3D scene scripts →
-- START --

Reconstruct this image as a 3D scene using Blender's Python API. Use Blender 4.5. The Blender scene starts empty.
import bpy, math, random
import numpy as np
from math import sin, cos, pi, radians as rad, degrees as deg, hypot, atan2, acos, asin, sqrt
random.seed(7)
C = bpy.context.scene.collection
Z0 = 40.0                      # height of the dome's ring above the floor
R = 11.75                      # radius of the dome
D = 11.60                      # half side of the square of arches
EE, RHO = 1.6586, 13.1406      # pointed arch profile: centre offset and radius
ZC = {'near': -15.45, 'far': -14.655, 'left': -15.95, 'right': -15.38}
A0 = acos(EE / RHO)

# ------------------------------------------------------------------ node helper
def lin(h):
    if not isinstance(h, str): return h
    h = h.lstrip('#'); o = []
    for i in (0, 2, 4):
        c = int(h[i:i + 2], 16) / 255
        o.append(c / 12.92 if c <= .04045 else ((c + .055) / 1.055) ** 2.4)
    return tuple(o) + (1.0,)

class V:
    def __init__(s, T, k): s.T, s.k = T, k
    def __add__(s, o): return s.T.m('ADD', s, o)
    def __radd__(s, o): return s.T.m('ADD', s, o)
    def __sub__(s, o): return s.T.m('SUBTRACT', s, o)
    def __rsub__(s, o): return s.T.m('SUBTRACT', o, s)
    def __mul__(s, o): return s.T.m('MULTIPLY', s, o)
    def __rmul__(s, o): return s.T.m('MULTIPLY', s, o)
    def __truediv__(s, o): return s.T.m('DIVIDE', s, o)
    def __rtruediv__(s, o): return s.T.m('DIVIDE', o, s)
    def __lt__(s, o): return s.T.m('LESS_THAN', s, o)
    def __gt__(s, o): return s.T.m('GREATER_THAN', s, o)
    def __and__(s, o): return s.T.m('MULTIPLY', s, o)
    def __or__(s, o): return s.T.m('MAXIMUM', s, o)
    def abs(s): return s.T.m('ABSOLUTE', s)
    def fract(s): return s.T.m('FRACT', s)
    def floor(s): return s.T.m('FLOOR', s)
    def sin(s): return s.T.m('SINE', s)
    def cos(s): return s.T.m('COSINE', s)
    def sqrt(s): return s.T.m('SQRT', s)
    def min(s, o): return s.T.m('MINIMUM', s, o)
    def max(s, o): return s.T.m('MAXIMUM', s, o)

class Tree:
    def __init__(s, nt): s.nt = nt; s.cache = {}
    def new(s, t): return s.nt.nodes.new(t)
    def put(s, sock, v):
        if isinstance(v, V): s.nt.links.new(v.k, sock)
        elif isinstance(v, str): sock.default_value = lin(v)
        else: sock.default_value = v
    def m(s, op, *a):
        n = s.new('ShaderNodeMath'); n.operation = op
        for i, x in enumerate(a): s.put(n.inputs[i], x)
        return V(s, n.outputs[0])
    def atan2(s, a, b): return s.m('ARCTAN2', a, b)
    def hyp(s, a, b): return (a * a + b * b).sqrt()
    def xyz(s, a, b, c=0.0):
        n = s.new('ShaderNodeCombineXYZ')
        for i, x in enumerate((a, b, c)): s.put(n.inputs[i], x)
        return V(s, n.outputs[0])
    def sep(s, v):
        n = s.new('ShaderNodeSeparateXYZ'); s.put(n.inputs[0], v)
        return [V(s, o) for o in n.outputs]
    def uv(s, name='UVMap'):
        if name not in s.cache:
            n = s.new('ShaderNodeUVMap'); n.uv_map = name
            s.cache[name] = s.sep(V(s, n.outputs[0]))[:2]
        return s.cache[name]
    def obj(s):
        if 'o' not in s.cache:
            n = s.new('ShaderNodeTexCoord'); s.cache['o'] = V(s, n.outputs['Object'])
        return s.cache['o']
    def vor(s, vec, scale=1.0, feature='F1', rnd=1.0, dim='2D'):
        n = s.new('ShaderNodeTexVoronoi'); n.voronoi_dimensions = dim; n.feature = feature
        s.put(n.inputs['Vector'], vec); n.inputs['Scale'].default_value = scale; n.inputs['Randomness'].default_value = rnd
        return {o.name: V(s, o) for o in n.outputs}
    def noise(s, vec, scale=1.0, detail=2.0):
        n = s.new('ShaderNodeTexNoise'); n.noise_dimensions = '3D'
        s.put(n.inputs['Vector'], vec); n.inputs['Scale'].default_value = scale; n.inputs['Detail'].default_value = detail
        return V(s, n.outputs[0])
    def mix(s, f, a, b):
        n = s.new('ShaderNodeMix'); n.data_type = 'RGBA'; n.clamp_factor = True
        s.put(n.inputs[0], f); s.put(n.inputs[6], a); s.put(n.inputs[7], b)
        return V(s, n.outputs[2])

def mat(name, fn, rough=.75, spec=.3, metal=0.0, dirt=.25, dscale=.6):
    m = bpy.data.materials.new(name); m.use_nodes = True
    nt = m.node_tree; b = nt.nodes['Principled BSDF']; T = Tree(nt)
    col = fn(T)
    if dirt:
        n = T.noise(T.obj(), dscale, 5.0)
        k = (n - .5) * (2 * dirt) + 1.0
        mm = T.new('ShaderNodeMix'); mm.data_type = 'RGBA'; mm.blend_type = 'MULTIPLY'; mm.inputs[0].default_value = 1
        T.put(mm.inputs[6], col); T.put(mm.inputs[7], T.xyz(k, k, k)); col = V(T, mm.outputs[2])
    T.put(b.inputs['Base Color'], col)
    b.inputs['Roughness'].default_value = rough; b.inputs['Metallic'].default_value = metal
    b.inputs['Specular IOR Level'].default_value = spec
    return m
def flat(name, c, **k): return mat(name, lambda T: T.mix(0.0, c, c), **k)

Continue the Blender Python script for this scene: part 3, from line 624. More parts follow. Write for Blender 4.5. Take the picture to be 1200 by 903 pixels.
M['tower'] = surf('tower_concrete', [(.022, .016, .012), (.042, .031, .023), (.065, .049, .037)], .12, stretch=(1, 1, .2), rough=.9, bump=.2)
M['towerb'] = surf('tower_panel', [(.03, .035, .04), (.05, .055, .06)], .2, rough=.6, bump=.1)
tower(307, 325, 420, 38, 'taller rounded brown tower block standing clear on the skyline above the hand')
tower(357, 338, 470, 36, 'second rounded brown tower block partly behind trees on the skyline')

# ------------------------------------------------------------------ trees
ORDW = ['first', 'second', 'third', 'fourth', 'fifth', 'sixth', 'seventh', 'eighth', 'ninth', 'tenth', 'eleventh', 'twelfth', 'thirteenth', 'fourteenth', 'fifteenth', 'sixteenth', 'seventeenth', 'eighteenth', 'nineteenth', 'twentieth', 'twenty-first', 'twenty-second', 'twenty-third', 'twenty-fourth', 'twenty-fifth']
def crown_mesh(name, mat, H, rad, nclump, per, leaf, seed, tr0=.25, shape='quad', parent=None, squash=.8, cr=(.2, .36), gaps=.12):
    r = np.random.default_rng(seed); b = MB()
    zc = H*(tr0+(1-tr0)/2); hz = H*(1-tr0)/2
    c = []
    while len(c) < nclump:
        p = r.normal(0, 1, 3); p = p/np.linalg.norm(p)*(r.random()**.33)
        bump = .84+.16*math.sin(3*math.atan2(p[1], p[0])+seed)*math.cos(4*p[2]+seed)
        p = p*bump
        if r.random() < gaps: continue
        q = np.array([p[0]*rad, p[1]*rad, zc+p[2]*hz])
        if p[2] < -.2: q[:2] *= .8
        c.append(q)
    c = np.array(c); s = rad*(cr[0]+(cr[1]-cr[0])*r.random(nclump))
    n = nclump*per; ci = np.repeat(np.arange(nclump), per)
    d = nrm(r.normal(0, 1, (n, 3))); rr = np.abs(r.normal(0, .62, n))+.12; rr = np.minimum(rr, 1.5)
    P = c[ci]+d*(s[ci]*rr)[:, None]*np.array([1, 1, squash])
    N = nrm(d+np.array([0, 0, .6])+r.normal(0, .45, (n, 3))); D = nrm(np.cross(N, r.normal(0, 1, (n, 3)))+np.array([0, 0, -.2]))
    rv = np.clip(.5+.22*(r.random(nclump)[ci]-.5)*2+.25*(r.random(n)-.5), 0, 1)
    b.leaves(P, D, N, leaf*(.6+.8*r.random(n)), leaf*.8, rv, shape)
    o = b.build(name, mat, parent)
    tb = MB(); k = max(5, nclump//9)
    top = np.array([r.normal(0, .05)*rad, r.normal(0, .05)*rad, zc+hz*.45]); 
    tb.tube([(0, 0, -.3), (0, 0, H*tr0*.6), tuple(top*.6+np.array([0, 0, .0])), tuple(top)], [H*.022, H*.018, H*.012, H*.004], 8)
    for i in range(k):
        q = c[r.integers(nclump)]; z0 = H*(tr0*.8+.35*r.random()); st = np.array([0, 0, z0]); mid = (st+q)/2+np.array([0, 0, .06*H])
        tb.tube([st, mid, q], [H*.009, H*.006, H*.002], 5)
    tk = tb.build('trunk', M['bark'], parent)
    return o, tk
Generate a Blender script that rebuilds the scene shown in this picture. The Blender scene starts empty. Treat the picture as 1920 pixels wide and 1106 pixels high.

-- END --

Problem to work on → Tally the lines in these entries that have the string "from" in them, then answer with the count and nothing else.

Written solution → 2